The highlights for me were the sarcastic humour and complex relationship between mother & daughter. Overall not a terrible book, but not particularly memorable.
* Thank you Netgalley and the publisher for providing me with a copy of this book for review, all opinions are my own*
2.5 stars
I thought I would like this book more but unfortunately, I didn't like it that much.
It was even a quick read and involved me a lot, the author's writing is easy to read and quite captivating, I don't regret the reading experience but I wish I had liked the story more!
This was interesting in many ways, infused with a sort of absurdist realism that I enjoyed. The book particularly shines in the dry depiction of the neurotic, eccentric parents. Ultimately, though, it felt too aloof for my tastes, too slippery, too meandering. I can get behind plotless fiction, but there was so little narrative thrust here! I don’t know what it is with me and autofiction - it’s not a concept I’m against, but in practice it never quite seems to come together for me.
An Italian version of the trope of a sarcastic young woman looking at her dysfunctional family and trying to find her way. What parts of this are true and which are fiction? It was never clear to me where to draw the line or if that mattered. I did not get Fleabag vibes from this and it never really took off for me. That said, indeed those who enjoy Ferrante should give it a try. Thanks to Netgalley for the ARC. For fans of literary fiction.

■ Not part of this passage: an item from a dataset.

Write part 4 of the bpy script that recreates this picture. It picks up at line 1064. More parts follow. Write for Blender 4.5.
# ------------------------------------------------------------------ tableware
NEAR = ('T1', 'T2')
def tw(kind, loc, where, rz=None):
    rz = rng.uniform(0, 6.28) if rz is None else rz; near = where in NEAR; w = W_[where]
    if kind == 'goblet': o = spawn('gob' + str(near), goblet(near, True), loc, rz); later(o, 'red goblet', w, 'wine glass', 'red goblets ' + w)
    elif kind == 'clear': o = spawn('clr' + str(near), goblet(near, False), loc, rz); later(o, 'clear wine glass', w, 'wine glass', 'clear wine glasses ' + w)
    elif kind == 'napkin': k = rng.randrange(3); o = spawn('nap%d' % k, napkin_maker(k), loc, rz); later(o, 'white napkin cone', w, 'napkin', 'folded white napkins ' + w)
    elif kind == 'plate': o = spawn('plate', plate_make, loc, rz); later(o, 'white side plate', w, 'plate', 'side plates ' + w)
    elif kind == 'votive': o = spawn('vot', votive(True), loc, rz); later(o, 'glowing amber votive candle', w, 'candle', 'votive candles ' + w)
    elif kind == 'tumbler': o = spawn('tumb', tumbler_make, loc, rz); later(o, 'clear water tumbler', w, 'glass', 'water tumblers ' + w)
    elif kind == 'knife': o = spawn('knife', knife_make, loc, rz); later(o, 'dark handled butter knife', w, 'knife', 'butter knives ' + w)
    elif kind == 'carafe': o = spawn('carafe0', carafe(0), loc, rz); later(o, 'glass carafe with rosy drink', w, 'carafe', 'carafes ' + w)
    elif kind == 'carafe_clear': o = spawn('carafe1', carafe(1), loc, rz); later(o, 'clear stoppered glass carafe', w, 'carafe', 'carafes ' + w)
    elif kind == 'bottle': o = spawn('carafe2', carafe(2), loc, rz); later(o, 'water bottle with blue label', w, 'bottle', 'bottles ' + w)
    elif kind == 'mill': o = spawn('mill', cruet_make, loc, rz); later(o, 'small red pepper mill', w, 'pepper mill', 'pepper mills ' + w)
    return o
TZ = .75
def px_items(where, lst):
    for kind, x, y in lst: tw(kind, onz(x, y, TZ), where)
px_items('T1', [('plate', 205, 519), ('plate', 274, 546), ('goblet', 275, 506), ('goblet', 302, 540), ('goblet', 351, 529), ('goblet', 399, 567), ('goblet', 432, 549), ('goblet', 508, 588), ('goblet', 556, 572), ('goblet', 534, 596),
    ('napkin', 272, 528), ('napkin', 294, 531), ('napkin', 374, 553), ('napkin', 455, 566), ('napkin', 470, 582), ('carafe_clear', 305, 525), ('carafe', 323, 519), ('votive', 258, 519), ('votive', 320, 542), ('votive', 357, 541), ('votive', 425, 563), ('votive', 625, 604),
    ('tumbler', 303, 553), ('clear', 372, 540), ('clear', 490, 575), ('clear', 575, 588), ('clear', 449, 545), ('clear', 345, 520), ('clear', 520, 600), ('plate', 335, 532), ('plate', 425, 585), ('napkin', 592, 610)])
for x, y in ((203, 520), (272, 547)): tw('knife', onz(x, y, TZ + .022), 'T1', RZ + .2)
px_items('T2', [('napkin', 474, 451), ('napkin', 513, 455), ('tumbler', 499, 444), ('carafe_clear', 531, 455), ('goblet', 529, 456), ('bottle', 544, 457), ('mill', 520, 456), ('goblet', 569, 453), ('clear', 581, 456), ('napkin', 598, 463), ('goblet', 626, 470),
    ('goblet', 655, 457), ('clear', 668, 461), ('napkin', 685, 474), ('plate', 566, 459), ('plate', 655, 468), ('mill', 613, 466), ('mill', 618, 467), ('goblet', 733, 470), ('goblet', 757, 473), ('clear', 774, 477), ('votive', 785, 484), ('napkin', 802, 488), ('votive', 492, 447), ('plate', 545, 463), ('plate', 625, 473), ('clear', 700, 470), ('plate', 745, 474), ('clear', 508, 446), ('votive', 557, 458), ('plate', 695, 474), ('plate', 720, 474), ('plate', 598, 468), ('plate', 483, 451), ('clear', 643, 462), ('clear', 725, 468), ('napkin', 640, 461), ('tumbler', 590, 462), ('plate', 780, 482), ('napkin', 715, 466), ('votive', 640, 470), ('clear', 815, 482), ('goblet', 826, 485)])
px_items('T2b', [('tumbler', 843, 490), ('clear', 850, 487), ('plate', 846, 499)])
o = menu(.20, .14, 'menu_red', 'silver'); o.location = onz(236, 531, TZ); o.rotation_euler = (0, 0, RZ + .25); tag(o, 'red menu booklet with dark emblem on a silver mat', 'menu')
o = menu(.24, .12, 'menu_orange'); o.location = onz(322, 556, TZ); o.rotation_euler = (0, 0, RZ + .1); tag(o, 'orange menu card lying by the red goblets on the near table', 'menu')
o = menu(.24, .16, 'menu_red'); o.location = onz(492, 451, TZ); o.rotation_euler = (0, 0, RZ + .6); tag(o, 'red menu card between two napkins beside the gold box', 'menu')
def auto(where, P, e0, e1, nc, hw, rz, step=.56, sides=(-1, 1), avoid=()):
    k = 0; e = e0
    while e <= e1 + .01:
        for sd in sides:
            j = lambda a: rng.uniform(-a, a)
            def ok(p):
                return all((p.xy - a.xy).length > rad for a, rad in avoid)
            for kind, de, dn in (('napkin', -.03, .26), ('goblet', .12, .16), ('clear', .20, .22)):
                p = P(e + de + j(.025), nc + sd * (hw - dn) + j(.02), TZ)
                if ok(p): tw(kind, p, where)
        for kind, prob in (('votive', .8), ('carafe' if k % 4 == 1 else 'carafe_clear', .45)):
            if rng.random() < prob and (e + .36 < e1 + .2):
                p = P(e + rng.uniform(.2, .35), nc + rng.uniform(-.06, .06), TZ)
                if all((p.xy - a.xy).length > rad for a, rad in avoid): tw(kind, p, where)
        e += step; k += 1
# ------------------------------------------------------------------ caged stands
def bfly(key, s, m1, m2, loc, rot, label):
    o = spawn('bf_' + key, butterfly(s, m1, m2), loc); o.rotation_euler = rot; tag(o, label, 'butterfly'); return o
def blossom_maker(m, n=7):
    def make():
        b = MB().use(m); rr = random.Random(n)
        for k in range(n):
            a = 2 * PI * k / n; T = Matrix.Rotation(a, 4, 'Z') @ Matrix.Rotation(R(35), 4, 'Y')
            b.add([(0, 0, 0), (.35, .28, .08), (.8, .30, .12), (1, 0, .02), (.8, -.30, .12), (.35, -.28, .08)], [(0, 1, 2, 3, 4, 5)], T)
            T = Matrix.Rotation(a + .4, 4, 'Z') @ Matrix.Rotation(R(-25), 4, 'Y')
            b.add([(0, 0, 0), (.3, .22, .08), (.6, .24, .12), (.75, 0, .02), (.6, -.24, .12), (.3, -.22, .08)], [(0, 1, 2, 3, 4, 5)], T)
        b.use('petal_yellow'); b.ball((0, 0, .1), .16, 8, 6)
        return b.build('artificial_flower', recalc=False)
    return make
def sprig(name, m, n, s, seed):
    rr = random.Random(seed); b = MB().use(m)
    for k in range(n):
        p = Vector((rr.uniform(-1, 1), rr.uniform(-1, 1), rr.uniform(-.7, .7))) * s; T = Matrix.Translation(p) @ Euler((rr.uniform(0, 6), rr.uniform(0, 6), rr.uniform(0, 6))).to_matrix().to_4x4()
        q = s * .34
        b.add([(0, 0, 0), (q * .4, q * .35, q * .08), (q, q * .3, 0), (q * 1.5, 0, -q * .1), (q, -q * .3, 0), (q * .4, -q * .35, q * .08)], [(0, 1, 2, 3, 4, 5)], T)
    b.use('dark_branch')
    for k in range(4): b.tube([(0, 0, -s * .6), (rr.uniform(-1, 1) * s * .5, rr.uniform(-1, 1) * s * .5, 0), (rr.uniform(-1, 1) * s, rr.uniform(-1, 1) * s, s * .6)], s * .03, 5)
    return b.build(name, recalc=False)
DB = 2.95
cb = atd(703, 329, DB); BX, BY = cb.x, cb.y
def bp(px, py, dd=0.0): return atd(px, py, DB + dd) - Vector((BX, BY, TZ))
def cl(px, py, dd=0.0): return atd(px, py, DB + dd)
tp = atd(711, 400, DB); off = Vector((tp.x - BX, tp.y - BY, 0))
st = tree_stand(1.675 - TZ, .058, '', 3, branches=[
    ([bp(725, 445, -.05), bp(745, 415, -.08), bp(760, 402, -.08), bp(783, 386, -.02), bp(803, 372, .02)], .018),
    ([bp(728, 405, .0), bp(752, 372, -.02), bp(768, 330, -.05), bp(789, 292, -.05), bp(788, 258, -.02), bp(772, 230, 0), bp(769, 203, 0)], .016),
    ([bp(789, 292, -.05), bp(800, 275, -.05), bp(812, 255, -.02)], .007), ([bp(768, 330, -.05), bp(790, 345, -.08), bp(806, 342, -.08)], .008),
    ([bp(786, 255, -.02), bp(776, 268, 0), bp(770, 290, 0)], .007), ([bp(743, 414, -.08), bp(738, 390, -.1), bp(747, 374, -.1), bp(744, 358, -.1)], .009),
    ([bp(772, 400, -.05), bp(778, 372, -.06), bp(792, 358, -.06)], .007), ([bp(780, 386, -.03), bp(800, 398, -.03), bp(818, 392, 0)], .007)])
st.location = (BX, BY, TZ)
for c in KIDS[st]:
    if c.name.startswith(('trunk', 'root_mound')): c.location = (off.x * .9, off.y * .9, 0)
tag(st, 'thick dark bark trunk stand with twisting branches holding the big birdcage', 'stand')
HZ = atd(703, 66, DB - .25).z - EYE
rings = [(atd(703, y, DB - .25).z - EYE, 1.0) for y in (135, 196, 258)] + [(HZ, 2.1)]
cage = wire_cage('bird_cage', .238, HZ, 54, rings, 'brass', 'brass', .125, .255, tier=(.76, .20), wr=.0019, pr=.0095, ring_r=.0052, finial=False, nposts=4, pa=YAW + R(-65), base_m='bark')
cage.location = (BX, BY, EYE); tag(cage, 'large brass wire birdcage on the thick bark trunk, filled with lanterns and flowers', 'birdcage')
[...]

If I am being completely honest. I'm not quite sure how I feel about this book. I believe this is an auto fiction. Personally, It just reads to me as someone who is really bored with their life. I loved the chance to read it and at first I was really into it but the second it hit the middle mark I felt as if this was extremely dull. I don't quite see the comparisons with Fleabag. I didn't find it humorous. But, I will say it does mention some great topics of family, grief, sex, abortions, relationships, and your own wants and needs in life. I just felt as if this was written no emotion and the author was just stating many facts. There wasn't much to follow, the chapters felt kind of all over the place, which made it very hard for me to remain engaged. I feel like if someone is into "Catcher in the Rye" they might enjoy this, but I don't even like that book.
This is about Veronika who grew up poor in Rome with her family. I couldn't tell you much more.
The reason I gave this 3 stars is because I really do like the cover (yeah yeah, I judged a book by its cover). Also, there was some good content in here it just didn't completely captivate me.
Lost on Me was a great read, a mix of sarcasm and dysfunction. I appreciated the stream of thought, no clear chunks of the book. I liked reading more from the author's perspective, but I am curious how much was told was actually "true."
DNF at 30%.
I feel like the best way to describe this novel is that it is almost like an honest and at times sarcastic journal written by a friend with a very interesting life - or maybe it’s better described as a brain dump? No chapters, just letting the story go. Like sitting down with a friend as they tell you their life story. Of what I read, it was good, enjoyable, at some points harrowing, and even sometimes relatable. It was a journey unlike any other I’ve read in the past.
Although I’ll sit here and tell you I really enjoyed it, at the same time I’m not being honest with you. I didn’t read this in one sitting. In fact, I read about 30%, put it down for the night, and never felt inclined to pick it back up. Was it engaging? Yes, but only while I was initially reading it. Did anything draw me back to the book? No.
Raimo does a beautiful job at intersecting sarcasm with reality, and I mean no ill will towards the story. I fear that I simply picked this up at the wrong time and in essence didn’t do the story justice. Perhaps I’ll return to this review and amend my statements if I pick this back up in the future. But for now, from what I did read, I will recommend this to anyone who likes a satirical, slice-of-life, coming of age story.
Thank you Netgalley and the publisher for the complimentary e-arc in exchange for an honest review. All opinions in this review are my own.
Fiction, autofiction or memoir, Veronica Raimo’s latest book, translated form the Italian, is an unusual take on family life – in this case a neurotic and dysfunctional family. Her parents’ anxieties prevent Veronica and her brother having a regular childhood and increasingly they look inwards to combat the boredom of rarely being allowed out in the wider world. Not surprisingly they both become novelists, novels in which Veronica channels her childhood experiences. The Italian title Niente di Vero, Nothing True, is a far better title and gives a more accurate idea of what the book is about, as we never truly know to what extent Veronica’s experiences are based on reality. It’s a short book, non-linear, more a series of vignettes than a sustained narrative, and rattles along at a good pace. Set in Rome from the 1980s to the 2000s, we accompany Veronica as she comes of age against the background of her eccentric childhood. Overall I enjoyed the book, although I never truly connected to Veronica who always seemed just out of reach. It’s a story of family dynamics, guilt, control and adapting to an often alien world attempting to forge a new reality out of the fragments of the past.